Re: My Raspberry Pi has arrived!

Post by wgarvin »

Maybe with a few careful optimizations, performance would be better.

See here for CPU documentation that includes instruction latencies (see the "Cycle Timings and Interlock Behaviour" section).

[Edit: the "Interlock Behaviour" refers to a pipeline stall when you try to use a register too soon after writing it, very much like the AGI stall on 486 and Pentium 1 processors. Just avoid having one long dependence chain and it shouldn't be a problem.]

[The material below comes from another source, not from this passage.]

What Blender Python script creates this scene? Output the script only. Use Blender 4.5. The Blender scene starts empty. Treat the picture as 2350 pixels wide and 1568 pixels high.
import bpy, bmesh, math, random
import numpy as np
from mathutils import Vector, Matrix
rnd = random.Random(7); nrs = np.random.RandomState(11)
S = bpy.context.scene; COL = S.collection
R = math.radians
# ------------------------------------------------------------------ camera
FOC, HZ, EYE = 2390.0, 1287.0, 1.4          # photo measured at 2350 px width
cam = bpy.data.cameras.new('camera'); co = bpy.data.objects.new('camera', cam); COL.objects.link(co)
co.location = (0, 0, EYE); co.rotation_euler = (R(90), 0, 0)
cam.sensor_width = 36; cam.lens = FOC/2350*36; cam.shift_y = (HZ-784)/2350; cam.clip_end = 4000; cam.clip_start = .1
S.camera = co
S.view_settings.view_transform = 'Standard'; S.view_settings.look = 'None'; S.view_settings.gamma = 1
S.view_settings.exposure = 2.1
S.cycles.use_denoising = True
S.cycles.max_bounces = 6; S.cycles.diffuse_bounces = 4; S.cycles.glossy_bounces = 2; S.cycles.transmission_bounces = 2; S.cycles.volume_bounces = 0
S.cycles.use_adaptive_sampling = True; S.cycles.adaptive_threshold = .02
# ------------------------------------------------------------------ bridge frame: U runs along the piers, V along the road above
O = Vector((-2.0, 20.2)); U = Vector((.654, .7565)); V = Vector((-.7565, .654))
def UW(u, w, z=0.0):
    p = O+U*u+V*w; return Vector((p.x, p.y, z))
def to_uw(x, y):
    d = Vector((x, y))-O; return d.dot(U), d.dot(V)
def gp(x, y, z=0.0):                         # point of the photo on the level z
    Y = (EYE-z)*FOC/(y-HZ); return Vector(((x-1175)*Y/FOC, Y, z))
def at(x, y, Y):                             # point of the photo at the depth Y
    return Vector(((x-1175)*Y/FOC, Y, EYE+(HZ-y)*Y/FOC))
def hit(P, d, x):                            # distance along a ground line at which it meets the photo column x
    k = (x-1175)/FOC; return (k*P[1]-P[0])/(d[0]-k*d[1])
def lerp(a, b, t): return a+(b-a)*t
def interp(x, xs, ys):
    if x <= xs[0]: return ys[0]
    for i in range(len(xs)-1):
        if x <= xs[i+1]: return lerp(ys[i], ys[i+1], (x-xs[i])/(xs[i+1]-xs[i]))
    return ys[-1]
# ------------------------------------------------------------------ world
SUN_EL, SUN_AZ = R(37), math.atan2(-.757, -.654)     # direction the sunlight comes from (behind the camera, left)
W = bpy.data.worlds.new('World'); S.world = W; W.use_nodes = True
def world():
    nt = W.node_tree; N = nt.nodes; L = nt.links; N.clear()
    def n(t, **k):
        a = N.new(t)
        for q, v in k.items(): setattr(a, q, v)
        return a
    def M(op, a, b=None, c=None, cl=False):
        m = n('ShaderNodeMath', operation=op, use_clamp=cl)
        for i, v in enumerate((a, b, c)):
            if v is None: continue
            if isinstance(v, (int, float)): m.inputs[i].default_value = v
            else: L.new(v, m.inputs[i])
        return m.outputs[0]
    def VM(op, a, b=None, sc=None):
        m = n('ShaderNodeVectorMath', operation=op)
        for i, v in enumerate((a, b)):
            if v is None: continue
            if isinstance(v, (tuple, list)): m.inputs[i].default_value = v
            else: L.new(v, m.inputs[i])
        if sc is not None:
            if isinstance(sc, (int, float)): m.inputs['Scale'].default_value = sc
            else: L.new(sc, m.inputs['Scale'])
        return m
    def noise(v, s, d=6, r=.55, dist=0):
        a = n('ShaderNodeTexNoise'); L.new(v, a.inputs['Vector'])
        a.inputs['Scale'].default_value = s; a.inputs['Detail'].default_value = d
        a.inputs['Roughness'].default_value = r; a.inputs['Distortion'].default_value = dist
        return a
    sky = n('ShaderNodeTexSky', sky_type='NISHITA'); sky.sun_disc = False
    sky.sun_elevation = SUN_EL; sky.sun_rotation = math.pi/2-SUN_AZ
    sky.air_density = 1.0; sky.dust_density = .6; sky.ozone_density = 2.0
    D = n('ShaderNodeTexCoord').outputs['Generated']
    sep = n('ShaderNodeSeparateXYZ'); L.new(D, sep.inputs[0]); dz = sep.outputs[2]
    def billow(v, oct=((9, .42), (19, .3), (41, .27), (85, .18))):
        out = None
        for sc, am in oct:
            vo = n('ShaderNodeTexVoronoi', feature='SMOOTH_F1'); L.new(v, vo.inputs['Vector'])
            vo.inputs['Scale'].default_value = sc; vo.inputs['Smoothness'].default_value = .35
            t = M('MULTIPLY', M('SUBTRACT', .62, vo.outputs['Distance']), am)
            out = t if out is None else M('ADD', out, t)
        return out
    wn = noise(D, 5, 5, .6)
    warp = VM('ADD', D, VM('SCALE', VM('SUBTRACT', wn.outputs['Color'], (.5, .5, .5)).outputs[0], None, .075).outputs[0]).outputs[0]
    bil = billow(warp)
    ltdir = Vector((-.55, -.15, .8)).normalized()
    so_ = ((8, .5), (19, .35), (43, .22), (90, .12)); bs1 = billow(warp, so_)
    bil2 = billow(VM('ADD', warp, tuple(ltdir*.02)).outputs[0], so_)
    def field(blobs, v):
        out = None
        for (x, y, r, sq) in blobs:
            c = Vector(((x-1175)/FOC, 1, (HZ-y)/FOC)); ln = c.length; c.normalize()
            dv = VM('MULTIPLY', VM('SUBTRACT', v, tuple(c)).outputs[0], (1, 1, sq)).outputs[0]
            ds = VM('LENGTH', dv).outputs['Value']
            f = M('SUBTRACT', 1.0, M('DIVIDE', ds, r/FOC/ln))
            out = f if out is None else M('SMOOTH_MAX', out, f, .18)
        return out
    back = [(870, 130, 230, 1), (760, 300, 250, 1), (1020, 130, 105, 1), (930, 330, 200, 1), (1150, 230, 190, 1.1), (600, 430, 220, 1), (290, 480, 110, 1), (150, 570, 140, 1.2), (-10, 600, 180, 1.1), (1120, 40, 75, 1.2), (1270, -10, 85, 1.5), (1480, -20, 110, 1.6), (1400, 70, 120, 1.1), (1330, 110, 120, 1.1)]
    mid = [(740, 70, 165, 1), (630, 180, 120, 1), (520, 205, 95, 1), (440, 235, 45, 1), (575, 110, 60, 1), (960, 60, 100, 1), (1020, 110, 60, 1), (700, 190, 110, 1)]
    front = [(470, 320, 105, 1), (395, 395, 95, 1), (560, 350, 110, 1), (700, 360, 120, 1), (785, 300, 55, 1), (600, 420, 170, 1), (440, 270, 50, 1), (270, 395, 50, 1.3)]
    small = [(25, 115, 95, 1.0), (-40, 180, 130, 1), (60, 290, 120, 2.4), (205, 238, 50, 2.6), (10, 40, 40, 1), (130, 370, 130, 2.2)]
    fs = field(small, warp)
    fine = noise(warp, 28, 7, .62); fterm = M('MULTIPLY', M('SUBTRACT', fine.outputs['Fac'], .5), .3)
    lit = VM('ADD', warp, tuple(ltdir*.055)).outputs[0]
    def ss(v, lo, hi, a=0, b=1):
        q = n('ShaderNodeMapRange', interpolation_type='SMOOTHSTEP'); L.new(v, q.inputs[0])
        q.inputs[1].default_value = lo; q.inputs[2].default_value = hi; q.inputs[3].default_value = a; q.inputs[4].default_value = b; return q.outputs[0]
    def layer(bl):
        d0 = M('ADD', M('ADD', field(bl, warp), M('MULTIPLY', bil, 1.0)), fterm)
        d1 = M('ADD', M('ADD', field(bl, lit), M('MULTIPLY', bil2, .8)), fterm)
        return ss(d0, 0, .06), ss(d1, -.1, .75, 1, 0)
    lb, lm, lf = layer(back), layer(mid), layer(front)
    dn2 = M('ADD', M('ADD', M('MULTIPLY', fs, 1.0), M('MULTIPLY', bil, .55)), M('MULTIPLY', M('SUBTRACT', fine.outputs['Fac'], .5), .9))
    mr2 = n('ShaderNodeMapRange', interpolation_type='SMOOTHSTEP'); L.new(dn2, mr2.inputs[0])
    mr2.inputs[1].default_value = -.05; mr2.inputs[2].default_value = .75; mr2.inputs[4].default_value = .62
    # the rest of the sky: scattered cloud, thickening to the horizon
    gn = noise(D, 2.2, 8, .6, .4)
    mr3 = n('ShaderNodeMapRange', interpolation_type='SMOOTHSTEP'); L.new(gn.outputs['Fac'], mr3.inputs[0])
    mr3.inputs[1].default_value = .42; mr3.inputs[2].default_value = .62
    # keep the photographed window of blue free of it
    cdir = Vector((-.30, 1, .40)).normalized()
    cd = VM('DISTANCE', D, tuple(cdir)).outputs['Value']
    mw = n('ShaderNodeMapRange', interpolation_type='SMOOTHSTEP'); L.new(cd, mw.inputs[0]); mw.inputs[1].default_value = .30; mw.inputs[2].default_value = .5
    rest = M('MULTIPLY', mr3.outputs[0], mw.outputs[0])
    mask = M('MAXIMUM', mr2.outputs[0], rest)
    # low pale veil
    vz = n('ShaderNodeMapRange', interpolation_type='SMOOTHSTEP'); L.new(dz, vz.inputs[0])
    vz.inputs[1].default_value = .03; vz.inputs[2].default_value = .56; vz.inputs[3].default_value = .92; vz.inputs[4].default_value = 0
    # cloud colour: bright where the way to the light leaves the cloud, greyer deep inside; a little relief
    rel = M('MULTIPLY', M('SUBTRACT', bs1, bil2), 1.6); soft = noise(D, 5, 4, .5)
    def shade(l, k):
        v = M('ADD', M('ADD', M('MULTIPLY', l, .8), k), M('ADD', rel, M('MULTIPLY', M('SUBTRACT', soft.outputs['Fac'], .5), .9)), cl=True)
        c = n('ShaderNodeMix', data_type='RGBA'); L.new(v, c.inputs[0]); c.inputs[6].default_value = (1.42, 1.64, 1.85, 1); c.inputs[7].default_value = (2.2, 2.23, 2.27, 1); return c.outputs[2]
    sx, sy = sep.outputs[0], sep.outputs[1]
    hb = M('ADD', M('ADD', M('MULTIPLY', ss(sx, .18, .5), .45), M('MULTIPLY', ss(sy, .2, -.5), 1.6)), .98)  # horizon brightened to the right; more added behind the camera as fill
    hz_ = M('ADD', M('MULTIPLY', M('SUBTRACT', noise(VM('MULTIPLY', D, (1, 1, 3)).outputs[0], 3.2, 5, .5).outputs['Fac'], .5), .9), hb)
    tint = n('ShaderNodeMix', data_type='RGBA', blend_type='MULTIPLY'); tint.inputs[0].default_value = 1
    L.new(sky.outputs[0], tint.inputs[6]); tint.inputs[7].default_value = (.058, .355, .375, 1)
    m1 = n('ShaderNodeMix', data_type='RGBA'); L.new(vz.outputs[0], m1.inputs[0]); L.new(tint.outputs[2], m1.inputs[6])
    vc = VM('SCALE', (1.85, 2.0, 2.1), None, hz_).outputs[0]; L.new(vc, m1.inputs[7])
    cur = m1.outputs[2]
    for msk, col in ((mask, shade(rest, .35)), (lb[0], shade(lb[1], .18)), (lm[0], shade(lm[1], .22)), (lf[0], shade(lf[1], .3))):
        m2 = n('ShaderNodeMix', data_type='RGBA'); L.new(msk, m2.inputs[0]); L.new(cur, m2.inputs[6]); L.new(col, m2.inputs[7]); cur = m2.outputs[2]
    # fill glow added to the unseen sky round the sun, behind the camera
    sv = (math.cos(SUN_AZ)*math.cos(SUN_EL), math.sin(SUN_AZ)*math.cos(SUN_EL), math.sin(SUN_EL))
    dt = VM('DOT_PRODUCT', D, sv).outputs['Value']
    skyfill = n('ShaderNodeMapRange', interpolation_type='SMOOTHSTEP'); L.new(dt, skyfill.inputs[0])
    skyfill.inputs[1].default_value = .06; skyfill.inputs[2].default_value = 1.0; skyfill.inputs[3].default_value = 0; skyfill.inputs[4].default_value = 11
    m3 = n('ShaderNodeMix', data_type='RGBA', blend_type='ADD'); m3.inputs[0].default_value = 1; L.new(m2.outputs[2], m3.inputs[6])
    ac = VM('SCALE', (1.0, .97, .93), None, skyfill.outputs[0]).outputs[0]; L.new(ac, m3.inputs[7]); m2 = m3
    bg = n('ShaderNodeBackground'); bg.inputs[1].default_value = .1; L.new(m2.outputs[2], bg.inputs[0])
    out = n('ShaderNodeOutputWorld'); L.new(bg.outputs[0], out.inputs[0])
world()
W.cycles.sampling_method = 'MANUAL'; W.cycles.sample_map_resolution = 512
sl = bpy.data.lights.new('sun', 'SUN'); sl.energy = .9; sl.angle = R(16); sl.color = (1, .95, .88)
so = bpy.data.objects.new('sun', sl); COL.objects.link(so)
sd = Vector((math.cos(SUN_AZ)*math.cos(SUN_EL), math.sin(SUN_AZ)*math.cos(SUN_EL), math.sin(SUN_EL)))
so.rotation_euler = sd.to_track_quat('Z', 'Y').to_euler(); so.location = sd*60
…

The CLZ (Count Leading Zeros) instruction should be usable for bit-scans. Maybe the BIC (Bit clear) instruction would be useful for clearing the bits as CLZ reports them. ARM's compiler supports a 32-bit __clz intrinsic for the CLZ instruction.. GCC probably does as well (?).

It looks like 32-bit multiplies have longer latencies than 16-bit multiplies, so if you do a lot of multiplies (e.g. in eval scoring) and your values are small enough, it might be worth trying to cast things to a 16-bit type before multiplying them.

These ARM11* chips supposedly have a longer pipeline than earlier ARMs like the ARM9TDMI, but mispredictions should still only cost you in the 5-7 cycle range. Note that the BX R14 instruction (the equivalent of x86's RET) takes 4 cycles even if the return address is correctly predicted. So make sure you aren't using small helper functions without inlining them--check if your compiler settings allow inlining, and check the assembly code to make sure things are being inlined.

Using the Thumb instruction set may result in slightly slower code--the instruction timings are the same, but the instructions themselves are less expressive, so it might take more of them to accomplish the same calculation.